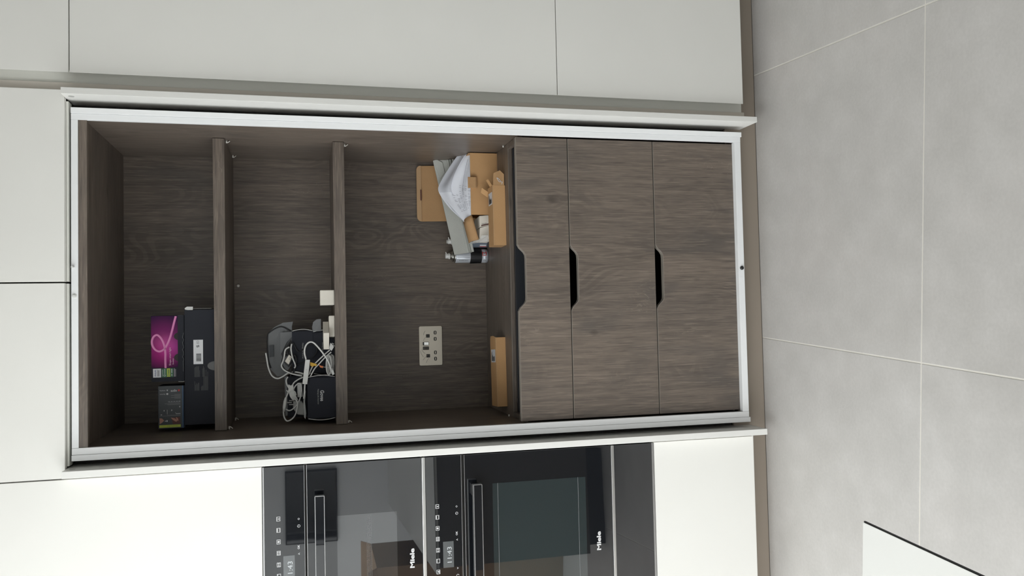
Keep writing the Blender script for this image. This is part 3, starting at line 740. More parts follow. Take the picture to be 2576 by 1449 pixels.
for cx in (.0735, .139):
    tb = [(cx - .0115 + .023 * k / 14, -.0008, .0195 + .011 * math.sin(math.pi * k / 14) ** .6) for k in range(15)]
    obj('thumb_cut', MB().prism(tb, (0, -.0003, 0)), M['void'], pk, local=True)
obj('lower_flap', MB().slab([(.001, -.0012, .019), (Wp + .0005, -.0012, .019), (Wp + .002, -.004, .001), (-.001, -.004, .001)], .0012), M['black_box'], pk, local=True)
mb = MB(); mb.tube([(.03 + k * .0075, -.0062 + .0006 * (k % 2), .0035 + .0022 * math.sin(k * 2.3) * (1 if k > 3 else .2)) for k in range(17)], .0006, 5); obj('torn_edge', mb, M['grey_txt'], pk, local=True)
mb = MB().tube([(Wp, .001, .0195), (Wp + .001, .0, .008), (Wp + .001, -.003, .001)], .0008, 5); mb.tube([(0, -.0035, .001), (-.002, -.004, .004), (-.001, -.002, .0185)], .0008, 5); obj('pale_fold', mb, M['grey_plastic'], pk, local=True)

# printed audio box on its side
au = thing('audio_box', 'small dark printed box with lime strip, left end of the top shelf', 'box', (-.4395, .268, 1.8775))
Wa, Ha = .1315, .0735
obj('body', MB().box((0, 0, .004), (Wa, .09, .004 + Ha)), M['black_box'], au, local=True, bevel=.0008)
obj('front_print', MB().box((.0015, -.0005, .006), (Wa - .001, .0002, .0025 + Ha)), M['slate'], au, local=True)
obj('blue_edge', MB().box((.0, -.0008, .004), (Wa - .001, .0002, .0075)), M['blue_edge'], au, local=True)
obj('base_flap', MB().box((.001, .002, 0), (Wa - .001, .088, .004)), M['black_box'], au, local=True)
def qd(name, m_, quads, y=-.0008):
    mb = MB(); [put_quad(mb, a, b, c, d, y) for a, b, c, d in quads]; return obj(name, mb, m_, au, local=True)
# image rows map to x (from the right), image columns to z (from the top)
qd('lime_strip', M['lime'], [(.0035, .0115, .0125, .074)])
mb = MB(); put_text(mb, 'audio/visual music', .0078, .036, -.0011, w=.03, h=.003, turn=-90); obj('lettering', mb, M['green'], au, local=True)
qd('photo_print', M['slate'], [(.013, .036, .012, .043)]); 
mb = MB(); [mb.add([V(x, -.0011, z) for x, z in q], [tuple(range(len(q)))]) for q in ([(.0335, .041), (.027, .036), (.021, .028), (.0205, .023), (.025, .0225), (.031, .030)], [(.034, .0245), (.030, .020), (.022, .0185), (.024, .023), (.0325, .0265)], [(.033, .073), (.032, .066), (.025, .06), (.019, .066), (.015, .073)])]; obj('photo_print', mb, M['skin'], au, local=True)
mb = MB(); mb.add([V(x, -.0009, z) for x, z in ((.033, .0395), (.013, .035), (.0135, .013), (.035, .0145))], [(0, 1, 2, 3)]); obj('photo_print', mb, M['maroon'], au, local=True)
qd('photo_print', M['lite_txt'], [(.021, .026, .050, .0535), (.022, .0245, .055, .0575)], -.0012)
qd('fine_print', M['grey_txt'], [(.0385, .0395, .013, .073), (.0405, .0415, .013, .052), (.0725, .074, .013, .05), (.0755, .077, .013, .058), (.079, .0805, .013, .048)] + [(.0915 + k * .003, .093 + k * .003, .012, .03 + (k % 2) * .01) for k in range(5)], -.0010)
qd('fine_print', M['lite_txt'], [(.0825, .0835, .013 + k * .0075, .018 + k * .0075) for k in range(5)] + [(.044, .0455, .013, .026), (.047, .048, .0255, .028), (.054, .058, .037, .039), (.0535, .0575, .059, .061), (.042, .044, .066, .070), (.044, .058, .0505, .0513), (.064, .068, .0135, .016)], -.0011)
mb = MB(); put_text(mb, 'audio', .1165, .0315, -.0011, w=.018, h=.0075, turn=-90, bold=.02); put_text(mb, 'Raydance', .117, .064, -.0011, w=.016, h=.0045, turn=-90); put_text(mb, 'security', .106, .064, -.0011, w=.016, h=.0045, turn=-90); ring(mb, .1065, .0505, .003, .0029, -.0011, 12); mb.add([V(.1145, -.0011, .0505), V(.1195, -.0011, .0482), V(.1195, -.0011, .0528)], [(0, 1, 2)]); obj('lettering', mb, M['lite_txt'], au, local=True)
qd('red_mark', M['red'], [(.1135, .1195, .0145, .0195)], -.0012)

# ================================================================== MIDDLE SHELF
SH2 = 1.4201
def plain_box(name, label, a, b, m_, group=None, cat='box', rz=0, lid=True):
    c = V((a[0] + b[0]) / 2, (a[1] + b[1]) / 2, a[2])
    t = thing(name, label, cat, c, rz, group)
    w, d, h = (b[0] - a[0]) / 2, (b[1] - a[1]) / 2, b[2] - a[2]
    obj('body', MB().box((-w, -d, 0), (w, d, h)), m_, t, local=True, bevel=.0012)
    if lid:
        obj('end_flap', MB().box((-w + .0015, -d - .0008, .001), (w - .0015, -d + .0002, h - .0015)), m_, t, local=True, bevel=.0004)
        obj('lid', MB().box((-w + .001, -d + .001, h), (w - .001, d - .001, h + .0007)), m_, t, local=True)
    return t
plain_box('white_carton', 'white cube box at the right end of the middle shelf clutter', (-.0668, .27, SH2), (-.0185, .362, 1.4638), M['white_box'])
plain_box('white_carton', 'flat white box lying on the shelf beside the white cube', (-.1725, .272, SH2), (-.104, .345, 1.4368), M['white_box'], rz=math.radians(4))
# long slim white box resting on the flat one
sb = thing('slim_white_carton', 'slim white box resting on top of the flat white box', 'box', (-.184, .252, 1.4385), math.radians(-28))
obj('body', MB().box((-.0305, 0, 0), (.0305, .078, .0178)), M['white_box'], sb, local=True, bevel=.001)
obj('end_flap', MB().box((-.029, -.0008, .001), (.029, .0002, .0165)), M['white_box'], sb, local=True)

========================

▸ TASK GOAL
Every line of the data above should be quoted exactly. Omit the pictures.

▸ EXERCISE ANSWER
Keep writing the Blender script for this image. This is part 3, starting at line 740. More parts follow. Take the picture to be 2576 by 1449 pixels.
for cx in (.0735, .139):
    tb = [(cx - .0115 + .023 * k / 14, -.0008, .0195 + .011 * math.sin(math.pi * k / 14) ** .6) for k in range(15)]
    obj('thumb_cut', MB().prism(tb, (0, -.0003, 0)), M['void'], pk, local=True)
obj('lower_flap', MB().slab([(.001, -.0012, .019), (Wp + .0005, -.0012, .019), (Wp + .002, -.004, .001), (-.001, -.004, .001)], .0012), M['black_box'], pk, local=True)
mb = MB(); mb.tube([(.03 + k * .0075, -.0062 + .0006 * (k % 2), .0035 + .0022 * math.sin(k * 2.3) * (1 if k > 3 else .2)) for k in range(17)], .0006, 5); obj('torn_edge', mb, M['grey_txt'], pk, local=True)
mb = MB().tube([(Wp, .001, .0195), (Wp + .001, .0, .008), (Wp + .001, -.003, .001)], .0008, 5); mb.tube([(0, -.0035, .001), (-.002, -.004, .004), (-.001, -.002, .0185)], .0008, 5); obj('pale_fold', mb, M['grey_plastic'], pk, local=True)

# printed audio box on its side
au = thing('audio_box', 'small dark printed box with lime strip, left end of the top shelf', 'box', (-.4395, .268, 1.8775))
Wa, Ha = .1315, .0735
obj('body', MB().box((0, 0, .004), (Wa, .09, .004 + Ha)), M['black_box'], au, local=True, bevel=.0008)
obj('front_print', MB().box((.0015, -.0005, .006), (Wa - .001, .0002, .0025 + Ha)), M['slate'], au, local=True)
obj('blue_edge', MB().box((.0, -.0008, .004), (Wa - .001, .0002, .0075)), M['blue_edge'], au, local=True)
obj('base_flap', MB().box((.001, .002, 0), (Wa - .001, .088, .004)), M['black_box'], au, local=True)
def qd(name, m_, quads, y=-.0008):
    mb = MB(); [put_quad(mb, a, b, c, d, y) for a, b, c, d in quads]; return obj(name, mb, m_, au, local=True)
# image rows map to x (from the right), image columns to z (from the top)
qd('lime_strip', M['lime'], [(.0035, .0115, .0125, .074)])
mb = MB(); put_text(mb, 'audio/visual music', .0078, .036, -.0011, w=.03, h=.003, turn=-90); obj('lettering', mb, M['green'], au, local=True)
qd('photo_print', M['slate'], [(.013, .036, .012, .043)]); 
mb = MB(); [mb.add([V(x, -.0011, z) for x, z in q], [tuple(range(len(q)))]) for q in ([(.0335, .041), (.027, .036), (.021, .028), (.0205, .023), (.025, .0225), (.031, .030)], [(.034, .0245), (.030, .020), (.022, .0185), (.024, .023), (.0325, .0265)], [(.033, .073), (.032, .066), (.025, .06), (.019, .066), (.015, .073)])]; obj('photo_print', mb, M['skin'], au, local=True)
mb = MB(); mb.add([V(x, -.0009, z) for x, z in ((.033, .0395), (.013, .035), (.0135, .013), (.035, .0145))], [(0, 1, 2, 3)]); obj('photo_print', mb, M['maroon'], au, local=True)
qd('photo_print', M['lite_txt'], [(.021, .026, .050, .0535), (.022, .0245, .055, .0575)], -.0012)
qd('fine_print', M['grey_txt'], [(.0385, .0395, .013, .073), (.0405, .0415, .013, .052), (.0725, .074, .013, .05), (.0755, .077, .013, .058), (.079, .0805, .013, .048)] + [(.0915 + k * .003, .093 + k * .003, .012, .03 + (k % 2) * .01) for k in range(5)], -.0010)
qd('fine_print', M['lite_txt'], [(.0825, .0835, .013 + k * .0075, .018 + k * .0075) for k in range(5)] + [(.044, .0455, .013, .026), (.047, .048, .0255, .028), (.054, .058, .037, .039), (.0535, .0575, .059, .061), (.042, .044, .066, .070), (.044, .058, .0505, .0513), (.064, .068, .0135, .016)], -.0011)
mb = MB(); put_text(mb, 'audio', .1165, .0315, -.0011, w=.018, h=.0075, turn=-90, bold=.02); put_text(mb, 'Raydance', .117, .064, -.0011, w=.016, h=.0045, turn=-90); put_text(mb, 'security', .106, .064, -.0011, w=.016, h=.0045, turn=-90); ring(mb, .1065, .0505, .003, .0029, -.0011, 12); mb.add([V(.1145, -.0011, .0505), V(.1195, -.0011, .0482), V(.1195, -.0011, .0528)], [(0, 1, 2)]); obj('lettering', mb, M['lite_txt'], au, local=True)
qd('red_mark', M['red'], [(.1135, .1195, .0145, .0195)], -.0012)

# ================================================================== MIDDLE SHELF
SH2 = 1.4201
def plain_box(name, label, a, b, m_, group=None, cat='box', rz=0, lid=True):
    c = V((a[0] + b[0]) / 2, (a[1] + b[1]) / 2, a[2])
    t = thing(name, label, cat, c, rz, group)
    w, d, h = (b[0] - a[0]) / 2, (b[1] - a[1]) / 2, b[2] - a[2]
    obj('body', MB().box((-w, -d, 0), (w, d, h)), m_, t, local=True, bevel=.0012)
    if lid:
        obj('end_flap', MB().box((-w + .0015, -d - .0008, .001), (w - .0015, -d + .0002, h - .0015)), m_, t, local=True, bevel=.0004)
        obj('lid', MB().box((-w + .001, -d + .001, h), (w - .001, d - .001, h + .0007)), m_, t, local=True)
    return t
plain_box('white_carton', 'white cube box at the right end of the middle shelf clutter', (-.0668, .27, SH2), (-.0185, .362, 1.4638), M['white_box'])
plain_box('white_carton', 'flat white box lying on the shelf beside the white cube', (-.1725, .272, SH2), (-.104, .345, 1.4368), M['white_box'], rz=math.radians(4))
# long slim white box resting on the flat one
sb = thing('slim_white_carton', 'slim white box resting on top of the flat white box', 'box', (-.184, .252, 1.4385), math.radians(-28))
obj('body', MB().box((-.0305, 0, 0), (.0305, .078, .0178)), M['white_box'], sb, local=True, bevel=.001)
obj('end_flap', MB().box((-.029, -.0008, .001), (.029, .0002, .0165)), M['white_box'], sb, local=True)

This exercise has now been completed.